Background: Owen and I were driving around talking about how music journalists (and 'bl*ggers') tend to grab onto one or two items from a record's PR one-sheet and repeat it ad-nauseum. Usually, it's something that has nothing to do with the music. (For Owen, that thing was "film-school dropout".) I was having a horrible time coming up with PR material for "Right Rock" that didn't embarrass or cause me to hate music all together, and Owen suggested opening with that time-tested first-line copout: "Webster's defines ______ as:". What follows is a fool-hardy attempt to make journalists feel stupid, while still stay true to the spirit of the record. This is, (obviously), a bad way to promote a record by an unkown band, especially to people that speak English as a second language:
"Webster's defines Magical as: "produced by or as if
by magic" and also "mysteriously enchanting." Pretty exciting stuff! Tyson Torstensen, a vegetarian for two years in high school, certainly knows a
thing or two about mysterious enchantment, if the three songs on the
Right Rock b/w Wings In The Sky feat. Luxury Liner EP are any evidence,
and they are, because he made the songs: with magic, yes, but also
delay pedals in addition to regular instruments and drums, both digital
and actual. I say "with magic" because how else could all those sounds
be made by just one man? Beats me. In conclusion, Webster's first
definition (see above) also defines Magical, Beautiful, because Mr.
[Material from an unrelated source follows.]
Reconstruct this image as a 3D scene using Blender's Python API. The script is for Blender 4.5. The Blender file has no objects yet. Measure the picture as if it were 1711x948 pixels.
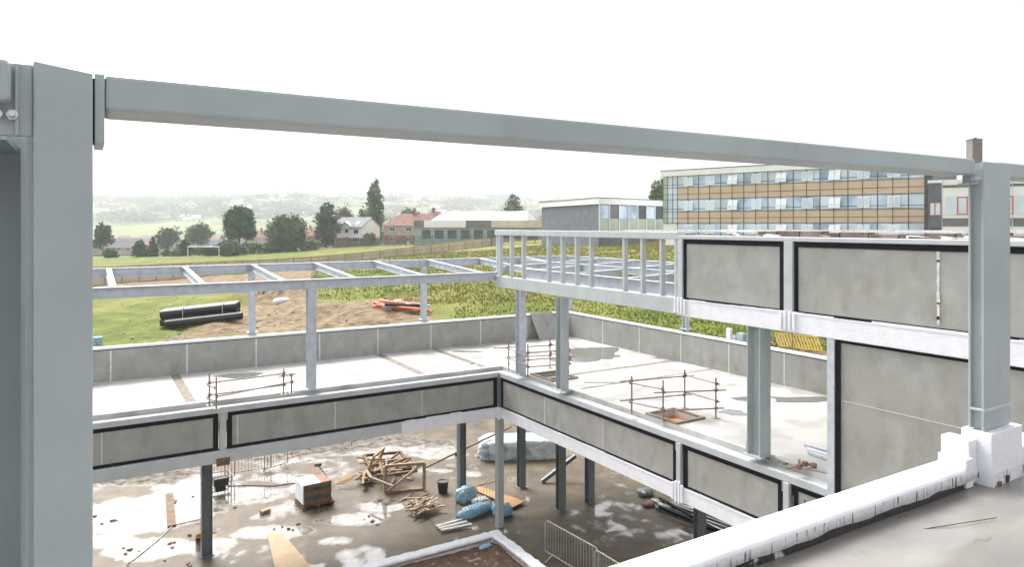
import bpy, bmesh, math, random
import numpy as np
from mathutils import Vector, Matrix
R = math.radians
random.seed(7)
rng = np.random.default_rng(11)
S = bpy.context.scene
COL = S.collection

# ------------------------------------------------------------------ camera, sky, sun, exposure
F = 1169.0; CX = 855.5; HY = 377.0; W = 1711.0
CA, SA = math.cos(R(58.7)), math.sin(R(58.7))     # forward = (CA, SA), right = (SA, -CA)
CZ = 10.0
cam_d = bpy.data.cameras.new('camera'); cam = bpy.data.objects.new('camera', cam_d); COL.objects.link(cam)
cam.location = (0, 0, CZ); cam.rotation_euler = (R(90), 0, -R(31.3))
cam_d.sensor_width = 36; cam_d.lens = 36*F/W; cam_d.shift_y = -97/W
cam_d.clip_start = 0.05; cam_d.clip_end = 12000
S.camera = cam
S.render.resolution_x = 1024; S.render.resolution_y = 568

SUN_EL, SUN_AZ_LEFT = 50, 38          # degrees above horizon, degrees left of the view direction
wd = bpy.data.worlds.new('World'); S.world = wd; wd.use_nodes = True
nt = wd.node_tree; bg = nt.nodes['Background']
sky = nt.nodes.new('ShaderNodeTexSky'); sky.sky_type = 'NISHITA'; sky.sun_disc = False
va = math.atan2(SA, CA) + R(SUN_AZ_LEFT)              # math angle of the direction to the sun
sky.sun_elevation = R(SUN_EL); sky.sun_rotation = R(90) - va
sky.air_density = 1.2; sky.dust_density = 7.0; sky.ozone_density = 1.0
hs = nt.nodes.new('ShaderNodeHueSaturation'); hs.inputs['Saturation'].default_value = 0.18
nt.links.new(sky.outputs[0], hs.inputs['Color']); nt.links.new(hs.outputs[0], bg.inputs['Color'])
bg.inputs['Strength'].default_value = 0.15
sl = bpy.data.lights.new('sun', 'SUN'); sun = bpy.data.objects.new('sun', sl); COL.objects.link(sun)
sl.energy = 1.5; sl.angle = R(25); sl.color = (1, .965, .91)
sd = Vector((math.cos(va)*math.cos(R(SUN_EL)), math.sin(va)*math.cos(R(SUN_EL)), math.sin(R(SUN_EL))))
sun.rotation_euler = sd.to_track_quat('Z', 'Y').to_euler(); sun.location = sd*60 + Vector((0, 0, 20))
S.view_settings.view_transform = 'Standard'; S.view_settings.look = 'None'
S.view_settings.exposure = 1.28; S.view_settings.gamma = 1

# ------------------------------------------------------------------ layout helpers (camera sits over the origin)
def c2w(r, d): return (CA*d + SA*r, SA*d - CA*r)
def gp(px, py, z=0.0):                 # point at height z seen at a place in the photo
    d = (CZ - z)*F/(py - HY); return c2w((px-CX)/F*d, d)
def pd(px, d): return c2w((px-CX)/F*d, d)
def zz(py, d): return CZ + (HY-py)*d/F
def xon(px, Y):
    t = (px-CX)/F; return Y*(CA+SA*t)/(SA-CA*t)
def yon(px, X):
    t = (px-CX)/F; return X*(SA-CA*t)/(CA+SA*t)

# ------------------------------------------------------------------ materials
MATS = {}
def mat(name, col, rough=.6, var=.12, scale=3.0, bump=0.0, bscale=None, metal=0.0, col2=None, detail=6, mix=(.35, .65), spec=.5, stretch=None, vcol=None):
    m = bpy.data.materials.new(name); m.use_nodes = True; n = m.node_tree.nodes; l = m.node_tree.links
    b = n['Principled BSDF']; b.inputs['Roughness'].default_value = rough; b.inputs['Metallic'].default_value = metal
    b.inputs['Specular IOR Level'].default_value = spec
    g = n.new('ShaderNodeNewGeometry'); vec = g.outputs['Position']
    if stretch:
        mp = n.new('ShaderNodeMapping'); mp.inputs['Scale'].default_value = stretch; l.new(vec, mp.inputs['Vector']); vec = mp.outputs[0]
    t = n.new('ShaderNodeTexNoise'); t.inputs['Scale'].default_value = scale; t.inputs['Detail'].default_value = detail; l.new(vec, t.inputs['Vector'])
    cr = n.new('ShaderNodeValToRGB'); cr.color_ramp.elements[0].position = mix[0]; cr.color_ramp.elements[1].position = mix[1]
    c2 = col2 if col2 else tuple(min(1, c*(1+var)) for c in col)
    c1 = col if col2 else tuple(c*(1-var) for c in col)
    cr.color_ramp.elements[0].color = (*c1, 1); cr.color_ramp.elements[1].color = (*c2, 1)
    l.new(t.outputs['Fac'], cr.inputs['Fac']); l.new(cr.outputs[0], b.inputs['Base Color'])
    if bump:
        t2 = n.new('ShaderNodeTexNoise'); t2.inputs['Scale'].default_value = bscale or scale*4; t2.inputs['Detail'].default_value = 5; l.new(vec, t2.inputs['Vector'])
        bp = n.new('ShaderNodeBump'); bp.inputs['Strength'].default_value = bump; bp.inputs['Distance'].default_value = .05
        l.new(t2.outputs['Fac'], bp.inputs['Height']); l.new(bp.outputs[0], b.inputs['Normal'])
    MATS[name] = m; return m
def two_tone(m, col, scale, lo, hi, stretch=None, fac=1.0):
    """lays a second noise-masked tone (stains, chalk, rust) over a material made by mat()"""
    n = m.node_tree.nodes; l = m.node_tree.links; b = n['Principled BSDF']
    src = b.inputs['Base Color'].links[0].from_socket
    g = n.new('ShaderNodeNewGeometry'); vec = g.outputs['Position']
    mp = n.new('ShaderNodeMapping'); mp.inputs['Scale'].default_value = stretch or (1, 1, 1); mp.inputs['Location'].default_value = (3.1, 7.7, 1.3)
    l.new(vec, mp.inputs['Vector'])
    t = n.new('ShaderNodeTexNoise'); t.inputs['Scale'].default_value = scale; t.inputs['Detail'].default_value = 7; l.new(mp.outputs[0], t.inputs['Vector'])
    mr = n.new('ShaderNodeMapRange'); mr.inputs['From Min'].default_value = lo; mr.inputs['From Max'].default_value = hi
    mr.inputs['To Max'].default_value = fac
    l.new(t.outputs['Fac'], mr.inputs['Value'])
    mx = n.new('ShaderNodeMix'); mx.data_type = 'RGBA'
    l.new(mr.outputs[0], mx.inputs['Factor']); l.new(src, mx.inputs['A']); mx.inputs['B'].default_value = (*col, 1)
    l.new(mx.outputs['Result'], b.inputs['Base Color']); return m

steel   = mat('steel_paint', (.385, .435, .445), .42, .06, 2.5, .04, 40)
two_tone(steel, (.47, .52, .51), 1.4, .5, .75, None, .6); two_tone(steel, (.27, .29, .28), 5, .62, .72, (1, 1, .25), .35)
pale    = mat('pale_steel', (.47, .505, .515), .5, .06, 3, .05, 30)
galv    = mat('galvanised', (.51, .55, .60), .38, .10, 6, .03, 30)
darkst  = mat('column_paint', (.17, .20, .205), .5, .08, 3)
panel   = two_tone(mat('cement_board', (.325, .325, .302), .8, .05, 1.6, .08, 30), (.43, .44, .43), 2.2, .5, .75, None, .6)
two_tone(panel, (.21, .205, .18), 2.2, .52, .75, (1.4, 1.4, .8), .55)
tape    = mat('black_tape', (.008, .009, .013), .6, .2, 8, spec=.15)
white   = mat('white_paint', (.80, .81, .86), .45, .04, 5, .12, 25)
seam    = mat('seam_filler', (.62, .62, .60), .7, .15, 12)
slabm   = two_tone(mat('roof_screed', (.475, .465, .45), .65, .10, .8, .05, 20), (.17, .16, .135), .9, .5, .72, None, .7)
stain   = mat('joint_timber', (.215, .19, .155), .8, .22, 5, .05)
damp    = mat('damp_screed', (.17, .17, .16), .12, .1, 4)
rust    = mat('scaffold_steel', (.30, .25, .225), .5, .25, 14, .1, 60, metal=.3)
rusty   = mat('coupler_rust', (.22, .12, .09), .7, .3, 20)
wood    = mat('timber', (.34, .23, .125), .75, .22, 9, .15, 40, stretch=(1, 1, 1))
woodd   = mat('old_timber', (.17, .105, .06), .8, .3, 7, .2, 30)
plyw    = mat('plywood', (.36, .25, .135), .65, .10, 3, .05, 30)
ochre2  = mat('orange_shutter', (.62, .24, .05), .6, .12, 4)
ochre   = mat('shutter_ply', (.40, .22, .07), .6, .15, 3)
blackp  = mat('black_plastic', (.012, .013, .016), .3, .1, 6)
orange  = mat('orange_plastic', (.60, .16, .05), .45, .15, 5)
bluepl  = two_tone(mat('blue_sacking', (.22, .42, .56), .5, .2, 7, .8, 9), (.55, .63, .68), 9, .55, .7, None, .7)
shrink  = two_tone(mat('shrink_wrap', (.62, .70, .74), .3, .1, 3, .8, 6), (.18, .33, .45), 2.4, .52, .62, None, .8)
soil    = two_tone(mat('soil', (.13, .075, .045), .9, .3, 3, .6, 12), (.40, .34, .29), 6, .60, .68)
membr   = two_tone(two_tone(mat('roof_membrane', (.215, .20, .185), .27, .10, 3, .14, 7), (.15, .15, .142), 2.6, .48, .75, (.7, 1.6, 1), .7), (.08, .08, .08), 9, .68, .74, (.5, 2, 1), .6)
drips   = two_tone(mat('dripped_white', (.78, .78, .80), .5, .03, 6, .2, 25), (.05, .045, .045), 60, .58, .66, (1, 1, .12))
flash   = two_tone(mat('bitumen_flash', (.035, .03, .03), .5, .3, 20, .3, 40), (.6, .6, .6), 8, .66, .7)
bolts   = mat('zinc_bolt', (.65, .66, .66), .28, .05, 20, metal=.85)
blockm  = mat('brick_stack', (.16, .13, .11), .85, .4, 3, .3, 20)
grn     = mat('green_mesh', (.05, .17, .13), .5, .1, 5)
hoard   = mat('hoarding_board', (.66, .56, .47), .8, .12, .5, stretch=(1, 1, .3))
hoardp  = mat('hoarding_post', (.46, .30, .15), .8, .2, 3)
whitem  = mat('white_render', (.85, .865, .90), .8, .04, 1)
roofs   = mat('slate_roof', (.17, .175, .18), .8, .15, .7)
roofd   = mat('dark_slate', (.085, .09, .10), .8, .2, .7)
roofr   = mat('red_tiles', (.235, .12, .095), .85, .2, .8)
brick   = mat('red_brick', (.30, .11, .08), .85, .2, .9)
pebble  = mat('pebbledash', (.42, .37, .32), .85, .15, .9)
glassd  = mat('window_glass', (.05, .06, .07), .12, .3, .6)
glassb  = mat('blue_glass', (.40, .53, .72), .12, .35, .35, detail=2)
glassp  = mat('pale_glass', (.58, .70, .84), .15, .15, .3, detail=2)
glassg  = mat('green_glass', (.36, .44, .38), .2, .12, .3)
tan     = mat('tan_cladding', (.60, .47, .345), .6, .05, .5)
mull    = mat('mullion', (.055, .055, .06), .4, .1, 3)
greyb   = two_tone(mat('grey_brick', (.115, .135, .165), .8, .12, 1.2), (.165, .175, .19), .8, .5, .8)
orframe = mat('orange_frame', (.62, .14, .05), .5, .1, 3)
silverr = mat('silver_roof', (.60, .64, .66), .35, .1, .25, stretch=(1, 1, 1))
bark    = mat('bark', (.10, .075, .05), .9, .3, 5)
def leafmat(name, a, b_): 
    m = mat(name, a, .75, scale=.55, col2=b_, detail=3, mix=(.38, .62)); return m
leafdk = leafmat('dark_leaves', (.022, .080, .026), (.070, .170, .050))
leafmd = leafmat('mid_leaves', (.040, .110, .026), (.120, .210, .055))
leaflt = leafmat('light_leaves', (.06, .09, .035), (.15, .19, .08))
conif  = leafmat('conifer_leaves', (.018, .075, .032), (.050, .130, .050))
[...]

Torstensen thinks of himself as much a producer as a songwriter and/or
musician, as he painstakingly distilled each of these songs on a little
multi-tracker from a single one-hour improvisation. "Who are some of
your favorite producers?" I asked him, and he replied, "Lee Perry, Phil
Elverum, Teo Macero, the dude from Can, J Dilla, Lloyd Barnes, Brian
Eno, Matt Anderson" in a low, beguiling voice, reminiscent of a young
Orson Welles. In the same conversation, he told me, wearing black pants
and an orange, flowery shirt, and a fine straw hat, "The melody of
'Wings In The Sky' was based on my favorite Nusrat Fateh Ali Khan
qawalli." I found this fact extremely interesting, so I changed the
subject to lyrics, and he said in response to that: "I wrote everything
on a weird family cruise of the Caribbean. It's about the spiritual
conflicts I felt traveling on this big, ugly ship through such a
beautiful ocean," he said, in a high, almost plaintively gorgeous
voice, as if he were on the ship now, drinking a mojito as the ship
captain guested with the on-board steel band singing "Don't Worry, Be
Happy" as sun-burnt Midwesterners did the limbo and sang along like so
many oceanic Bobby McFerrins. As I was lost in this little movie of my
mind (I briefly attended film school in the late 1990's), Thurston
snapped his fingers, and with a little "poof" and a cloud of smoke, he
was gone, leaving in his absence a Magical and Beautiful melody from a
neighboring fern. "Ahhhhhh", I thought, with breathless bemusement:
"He's done it again!" and then with a smile, and lower in both volume
and pitch: "He's done it again. Magical!"